### Brief
Output a verbatim copy of the data, cut off after the line that contains "link('ground', gm, M['ground'], kind='structure')".

### Dataset extract
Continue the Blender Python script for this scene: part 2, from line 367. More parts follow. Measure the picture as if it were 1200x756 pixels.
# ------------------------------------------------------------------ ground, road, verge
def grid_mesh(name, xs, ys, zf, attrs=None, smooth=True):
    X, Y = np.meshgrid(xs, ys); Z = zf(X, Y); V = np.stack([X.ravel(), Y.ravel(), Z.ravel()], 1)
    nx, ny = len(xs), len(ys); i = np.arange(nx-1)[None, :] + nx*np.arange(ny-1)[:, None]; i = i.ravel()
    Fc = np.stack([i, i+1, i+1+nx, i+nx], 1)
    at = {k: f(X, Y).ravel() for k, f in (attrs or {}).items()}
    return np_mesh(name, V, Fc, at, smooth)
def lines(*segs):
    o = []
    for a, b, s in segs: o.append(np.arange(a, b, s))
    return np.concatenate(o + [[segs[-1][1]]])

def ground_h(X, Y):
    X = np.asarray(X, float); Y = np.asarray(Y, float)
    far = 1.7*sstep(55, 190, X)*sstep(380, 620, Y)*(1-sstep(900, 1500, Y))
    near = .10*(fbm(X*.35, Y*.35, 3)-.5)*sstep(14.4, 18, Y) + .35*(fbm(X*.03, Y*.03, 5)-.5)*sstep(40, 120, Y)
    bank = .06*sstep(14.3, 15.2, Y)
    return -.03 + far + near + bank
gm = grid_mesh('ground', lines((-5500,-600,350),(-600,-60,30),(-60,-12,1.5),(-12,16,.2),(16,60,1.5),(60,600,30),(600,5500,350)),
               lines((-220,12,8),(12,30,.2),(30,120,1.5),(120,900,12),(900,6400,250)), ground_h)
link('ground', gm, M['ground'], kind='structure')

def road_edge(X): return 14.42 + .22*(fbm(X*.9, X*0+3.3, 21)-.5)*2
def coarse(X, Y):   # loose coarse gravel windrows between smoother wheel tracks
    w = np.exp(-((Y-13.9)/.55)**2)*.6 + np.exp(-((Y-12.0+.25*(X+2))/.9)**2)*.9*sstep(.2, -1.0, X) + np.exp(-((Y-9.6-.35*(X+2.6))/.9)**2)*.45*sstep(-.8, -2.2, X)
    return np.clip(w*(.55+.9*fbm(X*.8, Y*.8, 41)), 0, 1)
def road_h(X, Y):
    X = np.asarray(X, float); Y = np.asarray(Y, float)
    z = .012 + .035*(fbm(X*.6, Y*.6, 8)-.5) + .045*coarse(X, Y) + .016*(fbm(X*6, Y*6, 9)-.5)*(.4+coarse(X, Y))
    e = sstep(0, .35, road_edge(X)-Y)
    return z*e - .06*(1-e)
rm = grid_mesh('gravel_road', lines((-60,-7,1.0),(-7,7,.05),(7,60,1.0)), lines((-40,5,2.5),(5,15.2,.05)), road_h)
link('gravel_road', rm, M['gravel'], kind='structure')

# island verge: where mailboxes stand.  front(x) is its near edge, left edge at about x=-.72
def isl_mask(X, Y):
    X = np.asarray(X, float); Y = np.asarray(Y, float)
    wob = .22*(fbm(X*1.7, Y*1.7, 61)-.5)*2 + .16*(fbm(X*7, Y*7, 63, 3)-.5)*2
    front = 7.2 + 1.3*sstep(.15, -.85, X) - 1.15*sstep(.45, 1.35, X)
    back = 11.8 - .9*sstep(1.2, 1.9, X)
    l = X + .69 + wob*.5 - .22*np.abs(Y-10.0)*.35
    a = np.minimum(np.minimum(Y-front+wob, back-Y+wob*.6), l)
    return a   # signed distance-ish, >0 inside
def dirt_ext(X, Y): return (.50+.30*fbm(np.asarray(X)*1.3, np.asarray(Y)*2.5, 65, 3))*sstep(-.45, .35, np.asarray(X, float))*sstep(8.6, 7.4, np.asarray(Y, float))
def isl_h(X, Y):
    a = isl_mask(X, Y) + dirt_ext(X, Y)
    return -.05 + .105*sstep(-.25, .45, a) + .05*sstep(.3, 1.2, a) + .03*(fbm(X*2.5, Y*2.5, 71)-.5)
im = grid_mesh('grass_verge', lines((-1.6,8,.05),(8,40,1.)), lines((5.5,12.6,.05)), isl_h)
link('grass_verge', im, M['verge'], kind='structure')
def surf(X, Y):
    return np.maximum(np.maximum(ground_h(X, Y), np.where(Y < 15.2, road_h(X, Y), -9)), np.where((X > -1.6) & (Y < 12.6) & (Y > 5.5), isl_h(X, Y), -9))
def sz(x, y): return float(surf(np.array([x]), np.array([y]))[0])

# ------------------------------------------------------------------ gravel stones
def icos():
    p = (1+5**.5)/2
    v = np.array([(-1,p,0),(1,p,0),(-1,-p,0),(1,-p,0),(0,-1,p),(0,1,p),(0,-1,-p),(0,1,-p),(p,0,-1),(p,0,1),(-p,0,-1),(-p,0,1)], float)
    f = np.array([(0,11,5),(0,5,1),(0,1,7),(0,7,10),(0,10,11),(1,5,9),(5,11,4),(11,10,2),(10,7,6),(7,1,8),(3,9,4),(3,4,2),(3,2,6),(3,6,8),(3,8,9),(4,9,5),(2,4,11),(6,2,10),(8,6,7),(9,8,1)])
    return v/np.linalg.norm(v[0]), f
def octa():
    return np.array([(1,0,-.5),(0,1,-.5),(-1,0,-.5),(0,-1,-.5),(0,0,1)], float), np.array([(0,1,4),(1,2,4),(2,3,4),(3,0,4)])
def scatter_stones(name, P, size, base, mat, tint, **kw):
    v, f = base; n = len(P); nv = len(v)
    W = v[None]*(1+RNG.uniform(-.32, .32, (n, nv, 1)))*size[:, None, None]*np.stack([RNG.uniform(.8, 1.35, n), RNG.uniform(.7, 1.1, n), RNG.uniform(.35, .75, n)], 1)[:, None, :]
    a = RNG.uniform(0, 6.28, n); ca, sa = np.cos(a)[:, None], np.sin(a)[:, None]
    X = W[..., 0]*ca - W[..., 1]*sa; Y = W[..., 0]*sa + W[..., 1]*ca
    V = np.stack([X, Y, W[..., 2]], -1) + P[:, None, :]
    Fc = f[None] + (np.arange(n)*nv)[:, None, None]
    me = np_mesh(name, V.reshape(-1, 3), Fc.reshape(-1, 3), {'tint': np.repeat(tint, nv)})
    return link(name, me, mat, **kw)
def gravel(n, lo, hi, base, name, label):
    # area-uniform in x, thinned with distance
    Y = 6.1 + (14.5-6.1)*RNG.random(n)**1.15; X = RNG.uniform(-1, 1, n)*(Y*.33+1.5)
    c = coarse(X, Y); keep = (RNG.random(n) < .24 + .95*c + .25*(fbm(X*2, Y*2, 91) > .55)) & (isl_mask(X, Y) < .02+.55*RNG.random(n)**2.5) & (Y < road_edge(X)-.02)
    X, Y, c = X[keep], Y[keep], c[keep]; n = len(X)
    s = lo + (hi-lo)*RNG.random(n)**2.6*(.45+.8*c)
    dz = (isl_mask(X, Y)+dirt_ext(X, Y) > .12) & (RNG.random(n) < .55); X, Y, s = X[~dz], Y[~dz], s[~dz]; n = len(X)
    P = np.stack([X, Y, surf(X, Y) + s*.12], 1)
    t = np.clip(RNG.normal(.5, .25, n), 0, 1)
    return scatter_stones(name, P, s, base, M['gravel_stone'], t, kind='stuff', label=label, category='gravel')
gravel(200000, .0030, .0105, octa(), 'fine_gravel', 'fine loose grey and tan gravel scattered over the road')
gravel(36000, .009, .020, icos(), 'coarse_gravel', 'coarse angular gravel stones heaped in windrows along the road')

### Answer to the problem
Continue the Blender Python script for this scene: part 2, from line 367. More parts follow. Measure the picture as if it were 1200x756 pixels.
# ------------------------------------------------------------------ ground, road, verge
def grid_mesh(name, xs, ys, zf, attrs=None, smooth=True):
    X, Y = np.meshgrid(xs, ys); Z = zf(X, Y); V = np.stack([X.ravel(), Y.ravel(), Z.ravel()], 1)
    nx, ny = len(xs), len(ys); i = np.arange(nx-1)[None, :] + nx*np.arange(ny-1)[:, None]; i = i.ravel()
    Fc = np.stack([i, i+1, i+1+nx, i+nx], 1)
    at = {k: f(X, Y).ravel() for k, f in (attrs or {}).items()}
    return np_mesh(name, V, Fc, at, smooth)
def lines(*segs):
    o = []
    for a, b, s in segs: o.append(np.arange(a, b, s))
    return np.concatenate(o + [[segs[-1][1]]])

def ground_h(X, Y):
    X = np.asarray(X, float); Y = np.asarray(Y, float)
    far = 1.7*sstep(55, 190, X)*sstep(380, 620, Y)*(1-sstep(900, 1500, Y))
    near = .10*(fbm(X*.35, Y*.35, 3)-.5)*sstep(14.4, 18, Y) + .35*(fbm(X*.03, Y*.03, 5)-.5)*sstep(40, 120, Y)
    bank = .06*sstep(14.3, 15.2, Y)
    return -.03 + far + near + bank
gm = grid_mesh('ground', lines((-5500,-600,350),(-600,-60,30),(-60,-12,1.5),(-12,16,.2),(16,60,1.5),(60,600,30),(600,5500,350)),
               lines((-220,12,8),(12,30,.2),(30,120,1.5),(120,900,12),(900,6400,250)), ground_h)
link('ground', gm, M['ground'], kind='structure')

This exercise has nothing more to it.